Os representantes dos movimentos sociais e sindicalistas
reiteraram o posicionamento unânime em torno da discussão. As críticas se
basearam principalmente no cerceamento ao direito de expressão e nos interesses
de governos e iniciativa privada em abafar os protestos.

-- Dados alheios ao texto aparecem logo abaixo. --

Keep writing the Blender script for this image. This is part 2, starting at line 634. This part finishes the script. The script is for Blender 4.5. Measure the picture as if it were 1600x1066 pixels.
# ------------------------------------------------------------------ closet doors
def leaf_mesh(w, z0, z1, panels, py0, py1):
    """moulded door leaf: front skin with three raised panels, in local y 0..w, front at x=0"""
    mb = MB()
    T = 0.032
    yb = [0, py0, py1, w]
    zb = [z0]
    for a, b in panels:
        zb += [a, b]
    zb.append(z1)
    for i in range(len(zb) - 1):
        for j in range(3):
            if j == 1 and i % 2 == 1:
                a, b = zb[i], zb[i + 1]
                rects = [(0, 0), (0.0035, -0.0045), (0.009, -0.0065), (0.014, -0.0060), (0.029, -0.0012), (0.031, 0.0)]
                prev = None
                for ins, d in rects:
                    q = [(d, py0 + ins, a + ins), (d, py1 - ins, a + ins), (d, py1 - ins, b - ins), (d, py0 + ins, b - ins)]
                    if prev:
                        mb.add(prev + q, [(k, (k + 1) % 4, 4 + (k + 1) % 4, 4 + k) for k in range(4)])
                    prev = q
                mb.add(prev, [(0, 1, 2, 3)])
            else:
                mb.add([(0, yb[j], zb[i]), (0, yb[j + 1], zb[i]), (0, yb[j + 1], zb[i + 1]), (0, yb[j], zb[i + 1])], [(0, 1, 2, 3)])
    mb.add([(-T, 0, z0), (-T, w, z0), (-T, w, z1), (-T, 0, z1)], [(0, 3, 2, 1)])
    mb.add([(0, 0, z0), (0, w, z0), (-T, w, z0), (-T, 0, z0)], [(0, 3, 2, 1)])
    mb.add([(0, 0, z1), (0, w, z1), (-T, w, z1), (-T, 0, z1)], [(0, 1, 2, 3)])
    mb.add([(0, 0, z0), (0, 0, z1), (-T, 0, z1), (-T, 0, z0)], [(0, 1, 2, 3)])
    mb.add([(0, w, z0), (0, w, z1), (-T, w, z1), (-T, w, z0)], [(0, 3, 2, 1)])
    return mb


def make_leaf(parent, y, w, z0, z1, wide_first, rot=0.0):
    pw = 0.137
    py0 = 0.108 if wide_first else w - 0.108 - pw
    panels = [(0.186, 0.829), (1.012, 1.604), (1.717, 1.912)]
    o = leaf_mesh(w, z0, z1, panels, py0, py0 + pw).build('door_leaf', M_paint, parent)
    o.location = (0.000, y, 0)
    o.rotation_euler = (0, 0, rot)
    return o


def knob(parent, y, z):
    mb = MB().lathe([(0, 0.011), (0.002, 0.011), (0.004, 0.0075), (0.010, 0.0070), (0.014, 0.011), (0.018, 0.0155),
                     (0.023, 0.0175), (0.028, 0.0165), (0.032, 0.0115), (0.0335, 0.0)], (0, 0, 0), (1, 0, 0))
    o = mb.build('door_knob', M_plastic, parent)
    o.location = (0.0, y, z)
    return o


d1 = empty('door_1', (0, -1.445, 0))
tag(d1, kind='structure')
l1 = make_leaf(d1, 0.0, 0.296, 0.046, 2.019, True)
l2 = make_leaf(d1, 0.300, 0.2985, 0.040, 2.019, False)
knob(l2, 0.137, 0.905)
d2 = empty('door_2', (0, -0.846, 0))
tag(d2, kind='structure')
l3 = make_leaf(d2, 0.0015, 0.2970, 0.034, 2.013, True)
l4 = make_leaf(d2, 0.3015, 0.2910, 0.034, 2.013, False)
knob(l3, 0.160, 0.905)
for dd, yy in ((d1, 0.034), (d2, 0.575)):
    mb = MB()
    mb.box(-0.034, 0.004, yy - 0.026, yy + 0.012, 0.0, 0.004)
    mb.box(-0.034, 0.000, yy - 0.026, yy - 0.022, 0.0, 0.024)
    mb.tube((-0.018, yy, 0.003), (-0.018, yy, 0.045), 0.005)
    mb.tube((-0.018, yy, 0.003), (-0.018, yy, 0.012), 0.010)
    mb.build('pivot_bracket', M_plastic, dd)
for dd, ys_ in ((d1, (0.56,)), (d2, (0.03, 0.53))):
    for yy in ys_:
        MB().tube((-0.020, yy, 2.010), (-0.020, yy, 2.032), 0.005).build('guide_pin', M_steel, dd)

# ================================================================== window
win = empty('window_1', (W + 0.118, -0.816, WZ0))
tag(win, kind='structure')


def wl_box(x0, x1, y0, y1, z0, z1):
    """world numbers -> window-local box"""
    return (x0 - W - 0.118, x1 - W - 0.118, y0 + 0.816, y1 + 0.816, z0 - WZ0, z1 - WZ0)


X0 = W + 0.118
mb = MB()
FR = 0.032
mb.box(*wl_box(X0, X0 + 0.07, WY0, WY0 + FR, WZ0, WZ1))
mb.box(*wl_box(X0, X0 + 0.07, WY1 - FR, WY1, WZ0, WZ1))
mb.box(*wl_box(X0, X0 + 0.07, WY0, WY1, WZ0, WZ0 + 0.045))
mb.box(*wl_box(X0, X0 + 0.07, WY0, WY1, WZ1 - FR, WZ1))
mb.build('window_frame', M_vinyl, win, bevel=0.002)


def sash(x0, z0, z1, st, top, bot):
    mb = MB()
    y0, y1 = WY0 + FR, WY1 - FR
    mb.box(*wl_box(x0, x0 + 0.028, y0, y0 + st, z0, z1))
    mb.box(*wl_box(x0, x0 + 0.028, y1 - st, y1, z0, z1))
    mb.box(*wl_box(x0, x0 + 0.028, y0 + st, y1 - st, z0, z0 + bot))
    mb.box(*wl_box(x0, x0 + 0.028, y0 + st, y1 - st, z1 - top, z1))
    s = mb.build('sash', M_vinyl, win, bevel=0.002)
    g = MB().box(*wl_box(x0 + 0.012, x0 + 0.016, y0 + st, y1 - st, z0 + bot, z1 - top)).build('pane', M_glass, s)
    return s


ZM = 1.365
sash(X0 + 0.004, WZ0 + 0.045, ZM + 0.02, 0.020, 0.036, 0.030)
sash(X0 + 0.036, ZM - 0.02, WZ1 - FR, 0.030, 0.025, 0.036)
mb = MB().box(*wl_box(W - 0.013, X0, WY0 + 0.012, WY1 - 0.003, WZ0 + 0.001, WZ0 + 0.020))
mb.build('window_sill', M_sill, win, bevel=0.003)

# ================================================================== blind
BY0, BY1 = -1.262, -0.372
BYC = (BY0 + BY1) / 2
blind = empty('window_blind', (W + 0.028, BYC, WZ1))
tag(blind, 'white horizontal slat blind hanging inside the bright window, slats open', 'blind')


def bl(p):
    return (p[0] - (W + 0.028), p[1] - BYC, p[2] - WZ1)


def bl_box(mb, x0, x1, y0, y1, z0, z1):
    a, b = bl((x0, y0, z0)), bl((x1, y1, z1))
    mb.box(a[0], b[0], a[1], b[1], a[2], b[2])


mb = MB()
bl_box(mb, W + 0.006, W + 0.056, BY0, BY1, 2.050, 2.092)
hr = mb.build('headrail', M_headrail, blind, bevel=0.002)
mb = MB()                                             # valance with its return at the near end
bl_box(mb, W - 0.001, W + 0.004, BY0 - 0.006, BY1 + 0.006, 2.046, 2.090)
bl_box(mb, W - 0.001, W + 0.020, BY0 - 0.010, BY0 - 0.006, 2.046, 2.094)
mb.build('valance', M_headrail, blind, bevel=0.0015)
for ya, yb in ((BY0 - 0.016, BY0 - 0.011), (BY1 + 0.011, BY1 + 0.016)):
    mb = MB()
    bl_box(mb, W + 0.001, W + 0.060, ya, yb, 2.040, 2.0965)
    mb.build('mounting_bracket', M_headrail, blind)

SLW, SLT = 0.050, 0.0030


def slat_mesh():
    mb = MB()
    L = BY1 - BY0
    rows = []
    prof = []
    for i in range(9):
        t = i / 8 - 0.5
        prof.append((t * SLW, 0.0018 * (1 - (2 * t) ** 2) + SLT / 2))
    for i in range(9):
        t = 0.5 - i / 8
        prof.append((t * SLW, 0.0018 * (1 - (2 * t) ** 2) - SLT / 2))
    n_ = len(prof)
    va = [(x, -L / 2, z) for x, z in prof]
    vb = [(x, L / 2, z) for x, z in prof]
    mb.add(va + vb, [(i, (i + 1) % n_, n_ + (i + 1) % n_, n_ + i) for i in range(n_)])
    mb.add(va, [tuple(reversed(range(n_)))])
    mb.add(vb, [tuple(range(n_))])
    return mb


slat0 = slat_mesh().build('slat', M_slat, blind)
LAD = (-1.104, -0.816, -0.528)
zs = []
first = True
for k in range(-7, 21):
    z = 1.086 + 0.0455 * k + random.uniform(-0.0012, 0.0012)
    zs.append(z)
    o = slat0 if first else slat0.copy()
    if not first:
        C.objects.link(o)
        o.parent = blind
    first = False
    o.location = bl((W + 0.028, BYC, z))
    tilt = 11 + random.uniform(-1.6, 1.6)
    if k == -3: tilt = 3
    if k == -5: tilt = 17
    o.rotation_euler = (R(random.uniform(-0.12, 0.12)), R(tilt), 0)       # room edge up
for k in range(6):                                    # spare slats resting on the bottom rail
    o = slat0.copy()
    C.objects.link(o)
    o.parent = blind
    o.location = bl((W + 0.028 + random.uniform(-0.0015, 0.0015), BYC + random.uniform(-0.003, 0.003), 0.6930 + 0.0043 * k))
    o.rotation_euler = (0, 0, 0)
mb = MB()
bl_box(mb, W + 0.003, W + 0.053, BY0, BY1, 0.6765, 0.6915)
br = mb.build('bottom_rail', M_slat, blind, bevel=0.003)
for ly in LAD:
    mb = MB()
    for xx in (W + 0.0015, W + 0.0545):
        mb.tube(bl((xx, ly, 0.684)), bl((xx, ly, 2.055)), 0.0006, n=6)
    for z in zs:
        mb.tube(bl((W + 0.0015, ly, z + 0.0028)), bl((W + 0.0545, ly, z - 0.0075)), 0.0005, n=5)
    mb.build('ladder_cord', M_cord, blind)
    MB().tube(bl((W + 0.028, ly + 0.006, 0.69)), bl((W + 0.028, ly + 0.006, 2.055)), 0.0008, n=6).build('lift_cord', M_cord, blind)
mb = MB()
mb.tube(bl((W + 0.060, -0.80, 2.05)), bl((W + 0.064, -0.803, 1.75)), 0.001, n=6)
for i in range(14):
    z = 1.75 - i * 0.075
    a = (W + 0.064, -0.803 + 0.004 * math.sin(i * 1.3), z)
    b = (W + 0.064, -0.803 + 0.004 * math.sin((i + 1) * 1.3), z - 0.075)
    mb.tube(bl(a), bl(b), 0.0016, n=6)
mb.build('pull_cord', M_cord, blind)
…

“Estamos vendo um recrudescimento, um avanço de várias
violações de direitos de manifestação e direitos de atividade política”, disse
Lucas Brito, que integra a executiva da Assembleia Nacional de Estudantes
Livres. Ele lembrou que em junho milhões de pessoas foram às ruas para lutar
contra o aumento das tarifas do transporte, “mas, de fundo, estava colocada uma
insatisfação política com a situação que vivemos no Brasil. Porque não é à toa
que a população saiu às ruas levantando cartazes de que aqui nós queremos um
padrão da Federação Internacional de Futebol (Fifa) para educação, para saúde”,
completou.
Brito citou a prisão de 19 ativistas no último final de
semana, suspeitos de envolvimento em atos violentos em protestos no Rio de
Janeiro. Segundo ele, “estão sendo presos por terem sido confundidos com
vândalos. Nós somos ativistas políticos e não vândalos”, protestou. Para o
estudante, a ação de repressão é uma tentativa clara de enquadrar a ação dos
movimentos sociais e das entidades sindicais como uma ação terrorista. “Temos
uma grande contradição, hoje, no país: ao passo em que os movimentos sociais
avançam na sua luta desde junho do ano passado e mostraram que é preciso lutar
e que é possível vencer, temos, de outro lado, uma movimentação para calar a
nossa voz”.
Mesmo reconhecendo que o medo impediu muitos manifestantes
de participar de protestos durante a Copa, o estudante avaliou o movimento como
vitorioso. “Somos nós que estamos ganhando porque o que eles queriam é que a
gente tivesse ficado com medo e voltasse para casa. Queriam nos calar, queriam
nos amedrontar. E seguimos em frente. Chegamos até aqui fazendo luta, fazendo
mobilização”, avaliou.
O coordenador do Fórum Sindical dos Trabalhadores, Lourenço
Ferreira Prado, lembrou que as manifestações vem sendo feitas há anos como
instrumento de luta por conquistas de direitos trabalhistas e sociais. “Mas, o
Estado de hoje, mais do que o de ontem, utiliza seus agentes civis e militares
para reprimir toda e qualquer manifestação, sob a falsa e conhecida alegação de
que é mantenedor da boa e necessária ordem política e social, mediante a
segurança pública”, criticou.
Representante da Força Sindical em Brasília, Maria Antônia
Rodrigues defendeu a adoção de políticas mais sérias voltadas para o
trabalhador. “Ir para rua, levar aposentados, levar trabalhador para ir lutar
por essa causa, isso é crime? Eu não sei mais. Tem hora que eu não sei mais
definir o que é crime, para estar se criando uma lei como essa. Crime maior do
que você ver, depois de tantos anos de luta, o seu salário corroído?”,
comparou.
Pois é, o gigante não conseguiu se levantar nem desta vez. A
sensação é que voltará a roncar, que a democracia tão almejada continua uma
ingênua “criança” engatinhando em volta de seu “berço esplêndido”. Mais
lágrimas, não só de torcedores, marcam “a maior derrota”.